• The request: Using the material below, print the line that contains "Write part 2", the line that contains "base[:, b] += 1", and every line in between, exactly and nothing else.
****************************************
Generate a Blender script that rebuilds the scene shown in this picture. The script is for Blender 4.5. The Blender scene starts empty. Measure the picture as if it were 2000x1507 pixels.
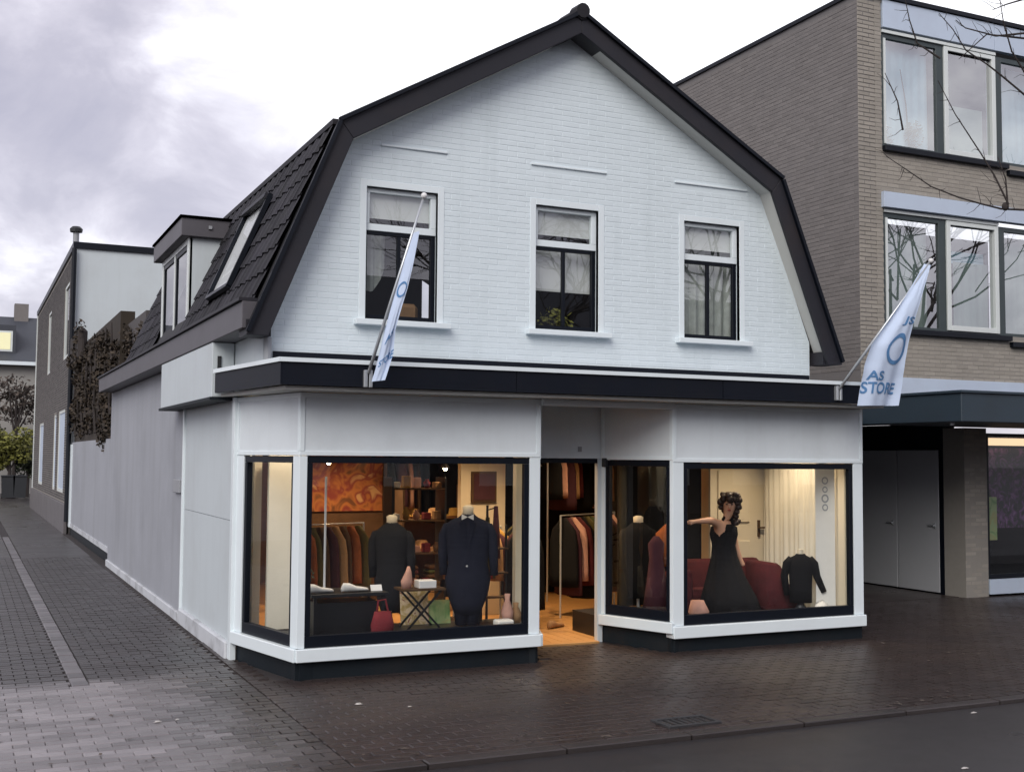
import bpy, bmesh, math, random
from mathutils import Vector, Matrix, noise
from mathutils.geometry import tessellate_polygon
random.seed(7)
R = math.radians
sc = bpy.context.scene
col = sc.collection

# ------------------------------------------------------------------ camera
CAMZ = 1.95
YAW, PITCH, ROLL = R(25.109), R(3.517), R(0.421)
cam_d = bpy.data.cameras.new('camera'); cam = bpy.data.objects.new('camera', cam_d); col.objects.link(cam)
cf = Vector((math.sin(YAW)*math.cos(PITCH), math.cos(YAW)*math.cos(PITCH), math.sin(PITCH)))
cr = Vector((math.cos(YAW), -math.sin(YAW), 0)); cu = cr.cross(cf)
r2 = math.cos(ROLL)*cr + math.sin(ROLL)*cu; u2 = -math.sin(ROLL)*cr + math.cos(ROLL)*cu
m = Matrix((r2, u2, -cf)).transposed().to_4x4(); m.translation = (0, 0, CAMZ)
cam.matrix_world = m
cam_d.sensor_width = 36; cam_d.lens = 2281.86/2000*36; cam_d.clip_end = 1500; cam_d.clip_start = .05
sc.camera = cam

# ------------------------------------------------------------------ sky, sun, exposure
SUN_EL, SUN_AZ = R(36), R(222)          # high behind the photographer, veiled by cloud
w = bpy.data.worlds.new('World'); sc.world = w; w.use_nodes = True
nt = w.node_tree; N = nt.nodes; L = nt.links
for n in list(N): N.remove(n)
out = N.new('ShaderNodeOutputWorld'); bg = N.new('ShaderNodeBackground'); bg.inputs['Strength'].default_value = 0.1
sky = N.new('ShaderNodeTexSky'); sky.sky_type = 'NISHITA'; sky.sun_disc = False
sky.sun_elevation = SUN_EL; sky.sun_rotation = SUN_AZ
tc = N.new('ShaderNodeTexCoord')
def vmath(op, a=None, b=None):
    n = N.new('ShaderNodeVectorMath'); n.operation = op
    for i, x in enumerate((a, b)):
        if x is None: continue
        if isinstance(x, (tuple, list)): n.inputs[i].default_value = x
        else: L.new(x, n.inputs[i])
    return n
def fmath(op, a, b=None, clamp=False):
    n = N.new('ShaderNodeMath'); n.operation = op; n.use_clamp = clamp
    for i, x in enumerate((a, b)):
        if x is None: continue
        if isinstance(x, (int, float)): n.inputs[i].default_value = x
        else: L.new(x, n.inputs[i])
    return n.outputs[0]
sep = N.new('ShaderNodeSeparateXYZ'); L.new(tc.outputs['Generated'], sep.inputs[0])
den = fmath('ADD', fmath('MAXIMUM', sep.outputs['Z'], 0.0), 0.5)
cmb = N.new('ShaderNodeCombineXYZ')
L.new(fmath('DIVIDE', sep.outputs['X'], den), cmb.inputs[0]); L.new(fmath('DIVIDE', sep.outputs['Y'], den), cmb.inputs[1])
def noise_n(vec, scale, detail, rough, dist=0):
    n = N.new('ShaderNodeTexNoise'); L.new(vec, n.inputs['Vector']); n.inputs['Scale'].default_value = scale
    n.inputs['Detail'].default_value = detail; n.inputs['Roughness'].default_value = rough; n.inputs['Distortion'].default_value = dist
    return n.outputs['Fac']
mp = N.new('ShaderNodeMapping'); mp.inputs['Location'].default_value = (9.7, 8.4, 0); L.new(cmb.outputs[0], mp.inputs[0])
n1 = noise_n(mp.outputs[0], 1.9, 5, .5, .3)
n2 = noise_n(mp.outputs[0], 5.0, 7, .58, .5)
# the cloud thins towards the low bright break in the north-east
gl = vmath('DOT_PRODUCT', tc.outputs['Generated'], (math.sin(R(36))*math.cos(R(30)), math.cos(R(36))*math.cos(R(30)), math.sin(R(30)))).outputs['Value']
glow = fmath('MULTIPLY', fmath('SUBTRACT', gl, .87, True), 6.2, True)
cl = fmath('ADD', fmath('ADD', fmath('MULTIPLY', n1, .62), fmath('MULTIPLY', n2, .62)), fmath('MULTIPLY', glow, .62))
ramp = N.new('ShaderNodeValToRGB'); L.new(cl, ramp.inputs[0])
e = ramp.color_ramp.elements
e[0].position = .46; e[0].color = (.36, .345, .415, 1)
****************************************
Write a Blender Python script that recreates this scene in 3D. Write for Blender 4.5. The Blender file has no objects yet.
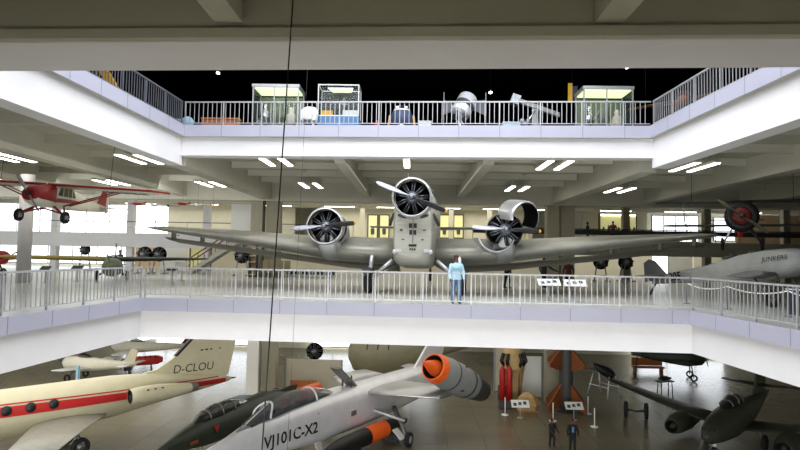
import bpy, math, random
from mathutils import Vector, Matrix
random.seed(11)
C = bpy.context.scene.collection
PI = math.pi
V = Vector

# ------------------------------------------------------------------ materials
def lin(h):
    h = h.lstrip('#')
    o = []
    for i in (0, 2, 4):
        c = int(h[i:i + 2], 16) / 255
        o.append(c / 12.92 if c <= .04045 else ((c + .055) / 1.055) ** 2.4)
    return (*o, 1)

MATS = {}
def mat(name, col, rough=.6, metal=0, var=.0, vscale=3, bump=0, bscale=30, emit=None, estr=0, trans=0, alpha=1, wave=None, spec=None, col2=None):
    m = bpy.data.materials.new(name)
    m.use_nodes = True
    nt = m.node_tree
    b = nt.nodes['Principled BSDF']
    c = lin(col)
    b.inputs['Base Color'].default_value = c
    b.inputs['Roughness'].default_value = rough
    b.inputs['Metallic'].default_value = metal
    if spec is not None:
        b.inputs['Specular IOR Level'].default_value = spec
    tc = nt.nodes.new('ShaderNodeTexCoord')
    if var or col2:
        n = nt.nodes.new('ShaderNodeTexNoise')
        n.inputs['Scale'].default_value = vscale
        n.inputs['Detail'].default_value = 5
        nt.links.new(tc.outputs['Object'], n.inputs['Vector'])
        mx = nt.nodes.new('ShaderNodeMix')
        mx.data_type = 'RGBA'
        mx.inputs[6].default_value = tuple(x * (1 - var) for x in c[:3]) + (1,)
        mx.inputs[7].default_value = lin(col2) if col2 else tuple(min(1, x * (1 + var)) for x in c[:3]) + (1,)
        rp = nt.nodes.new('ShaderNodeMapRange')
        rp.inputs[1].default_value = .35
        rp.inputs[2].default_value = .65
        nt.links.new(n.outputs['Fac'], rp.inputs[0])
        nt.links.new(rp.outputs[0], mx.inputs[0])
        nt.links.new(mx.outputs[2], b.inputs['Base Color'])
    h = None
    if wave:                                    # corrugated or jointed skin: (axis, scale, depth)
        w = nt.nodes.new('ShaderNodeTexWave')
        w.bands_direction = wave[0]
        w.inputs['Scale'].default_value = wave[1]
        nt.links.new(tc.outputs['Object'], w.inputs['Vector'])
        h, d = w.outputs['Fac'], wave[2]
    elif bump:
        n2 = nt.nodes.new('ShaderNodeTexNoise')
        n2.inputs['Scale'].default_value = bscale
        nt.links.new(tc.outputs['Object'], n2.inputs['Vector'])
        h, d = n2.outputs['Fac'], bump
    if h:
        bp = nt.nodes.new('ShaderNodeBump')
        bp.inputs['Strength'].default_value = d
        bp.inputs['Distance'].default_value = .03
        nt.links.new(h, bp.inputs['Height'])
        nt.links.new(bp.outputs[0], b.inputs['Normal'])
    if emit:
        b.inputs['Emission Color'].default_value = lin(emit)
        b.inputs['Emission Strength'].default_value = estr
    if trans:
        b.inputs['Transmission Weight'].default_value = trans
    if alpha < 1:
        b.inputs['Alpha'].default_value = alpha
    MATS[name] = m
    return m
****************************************
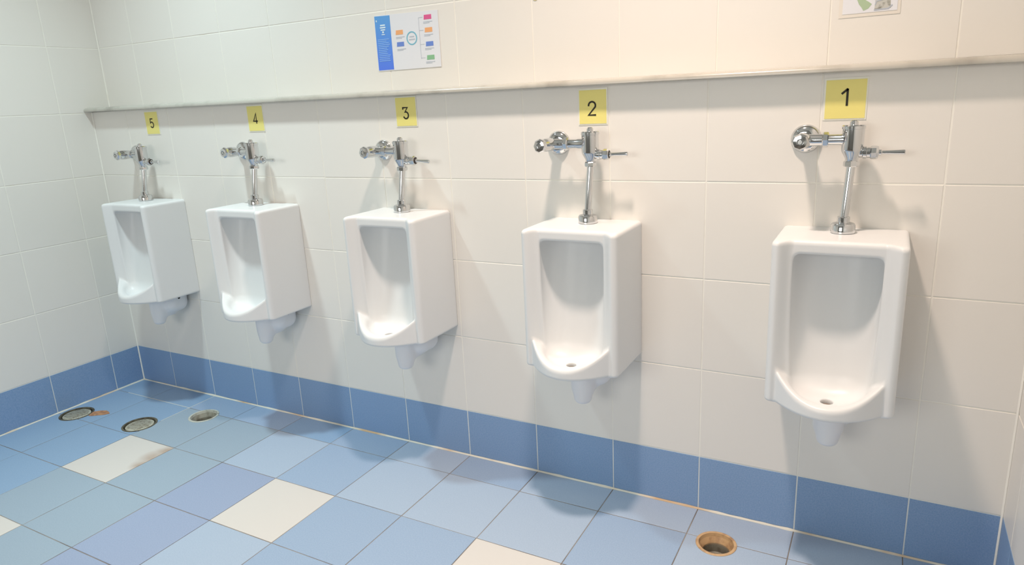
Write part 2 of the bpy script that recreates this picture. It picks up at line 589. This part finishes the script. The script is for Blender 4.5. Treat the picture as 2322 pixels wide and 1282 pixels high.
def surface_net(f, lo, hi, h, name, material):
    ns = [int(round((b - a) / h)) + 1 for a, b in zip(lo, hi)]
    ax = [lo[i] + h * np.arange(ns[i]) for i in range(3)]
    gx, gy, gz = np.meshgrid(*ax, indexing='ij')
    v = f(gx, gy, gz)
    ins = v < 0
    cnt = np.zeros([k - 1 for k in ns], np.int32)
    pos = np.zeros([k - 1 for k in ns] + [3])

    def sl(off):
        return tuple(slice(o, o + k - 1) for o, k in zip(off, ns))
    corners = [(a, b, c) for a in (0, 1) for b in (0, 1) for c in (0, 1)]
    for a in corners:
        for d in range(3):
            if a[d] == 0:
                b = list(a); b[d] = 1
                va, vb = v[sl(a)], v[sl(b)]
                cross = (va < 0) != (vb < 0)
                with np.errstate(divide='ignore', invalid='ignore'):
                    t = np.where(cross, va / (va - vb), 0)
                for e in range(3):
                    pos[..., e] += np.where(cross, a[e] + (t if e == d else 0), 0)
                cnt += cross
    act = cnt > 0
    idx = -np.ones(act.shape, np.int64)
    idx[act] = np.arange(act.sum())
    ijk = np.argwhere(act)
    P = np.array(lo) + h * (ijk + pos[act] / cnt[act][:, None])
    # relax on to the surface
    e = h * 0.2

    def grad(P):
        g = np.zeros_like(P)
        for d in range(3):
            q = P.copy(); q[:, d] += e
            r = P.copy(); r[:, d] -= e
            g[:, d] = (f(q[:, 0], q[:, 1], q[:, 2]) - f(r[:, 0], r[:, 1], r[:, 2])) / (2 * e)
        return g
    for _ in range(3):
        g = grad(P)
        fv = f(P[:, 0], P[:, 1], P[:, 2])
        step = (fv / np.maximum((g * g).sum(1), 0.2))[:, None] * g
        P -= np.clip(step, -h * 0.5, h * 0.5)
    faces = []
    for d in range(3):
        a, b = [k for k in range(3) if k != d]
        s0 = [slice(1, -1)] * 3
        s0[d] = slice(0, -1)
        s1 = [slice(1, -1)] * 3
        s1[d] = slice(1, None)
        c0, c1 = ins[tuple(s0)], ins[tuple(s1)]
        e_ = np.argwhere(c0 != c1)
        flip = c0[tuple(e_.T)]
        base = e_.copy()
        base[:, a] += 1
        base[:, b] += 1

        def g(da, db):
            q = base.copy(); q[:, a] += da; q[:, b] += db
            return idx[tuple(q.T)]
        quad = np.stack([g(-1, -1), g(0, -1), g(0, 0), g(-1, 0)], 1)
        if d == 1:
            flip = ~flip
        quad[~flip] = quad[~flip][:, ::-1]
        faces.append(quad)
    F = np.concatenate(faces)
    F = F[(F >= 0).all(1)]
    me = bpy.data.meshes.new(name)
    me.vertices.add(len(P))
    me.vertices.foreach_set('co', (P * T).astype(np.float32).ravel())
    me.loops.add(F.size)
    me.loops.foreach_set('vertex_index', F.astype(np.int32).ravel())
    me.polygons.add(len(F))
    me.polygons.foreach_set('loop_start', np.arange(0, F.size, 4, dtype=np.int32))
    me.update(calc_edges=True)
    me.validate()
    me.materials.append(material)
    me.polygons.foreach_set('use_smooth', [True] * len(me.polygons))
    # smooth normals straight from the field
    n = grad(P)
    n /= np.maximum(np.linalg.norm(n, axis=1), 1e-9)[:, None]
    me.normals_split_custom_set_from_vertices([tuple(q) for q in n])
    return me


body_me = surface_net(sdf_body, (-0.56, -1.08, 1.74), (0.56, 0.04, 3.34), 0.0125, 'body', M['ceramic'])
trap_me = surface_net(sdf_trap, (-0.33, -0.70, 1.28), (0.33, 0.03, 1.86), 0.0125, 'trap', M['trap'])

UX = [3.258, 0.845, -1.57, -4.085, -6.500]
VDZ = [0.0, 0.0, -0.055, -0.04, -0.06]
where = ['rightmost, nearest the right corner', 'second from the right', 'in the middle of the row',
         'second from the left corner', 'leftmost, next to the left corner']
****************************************
• Written answer:
Write part 2 of the bpy script that recreates this picture. It picks up at line 589. This part finishes the script. The script is for Blender 4.5. Treat the picture as 2322 pixels wide and 1282 pixels high.
def surface_net(f, lo, hi, h, name, material):
    ns = [int(round((b - a) / h)) + 1 for a, b in zip(lo, hi)]
    ax = [lo[i] + h * np.arange(ns[i]) for i in range(3)]
    gx, gy, gz = np.meshgrid(*ax, indexing='ij')
    v = f(gx, gy, gz)
    ins = v < 0
    cnt = np.zeros([k - 1 for k in ns], np.int32)
    pos = np.zeros([k - 1 for k in ns] + [3])

    def sl(off):
        return tuple(slice(o, o + k - 1) for o, k in zip(off, ns))
    corners = [(a, b, c) for a in (0, 1) for b in (0, 1) for c in (0, 1)]
    for a in corners:
        for d in range(3):
            if a[d] == 0:
                b = list(a); b[d] = 1
                va, vb = v[sl(a)], v[sl(b)]
                cross = (va < 0) != (vb < 0)
                with np.errstate(divide='ignore', invalid='ignore'):
                    t = np.where(cross, va / (va - vb), 0)
                for e in range(3):
                    pos[..., e] += np.where(cross, a[e] + (t if e == d else 0), 0)
                cnt += cross
    act = cnt > 0
    idx = -np.ones(act.shape, np.int64)
    idx[act] = np.arange(act.sum())
    ijk = np.argwhere(act)
    P = np.array(lo) + h * (ijk + pos[act] / cnt[act][:, None])
    # relax on to the surface
    e = h * 0.2

    def grad(P):
        g = np.zeros_like(P)
        for d in range(3):
            q = P.copy(); q[:, d] += e
            r = P.copy(); r[:, d] -= e
            g[:, d] = (f(q[:, 0], q[:, 1], q[:, 2]) - f(r[:, 0], r[:, 1], r[:, 2])) / (2 * e)
        return g
    for _ in range(3):
        g = grad(P)
        fv = f(P[:, 0], P[:, 1], P[:, 2])
        step = (fv / np.maximum((g * g).sum(1), 0.2))[:, None] * g
        P -= np.clip(step, -h * 0.5, h * 0.5)
    faces = []
    for d in range(3):
        a, b = [k for k in range(3) if k != d]
        s0 = [slice(1, -1)] * 3
        s0[d] = slice(0, -1)
        s1 = [slice(1, -1)] * 3
        s1[d] = slice(1, None)
        c0, c1 = ins[tuple(s0)], ins[tuple(s1)]
        e_ = np.argwhere(c0 != c1)
        flip = c0[tuple(e_.T)]
        base = e_.copy()
        base[:, a] += 1
        base[:, b] += 1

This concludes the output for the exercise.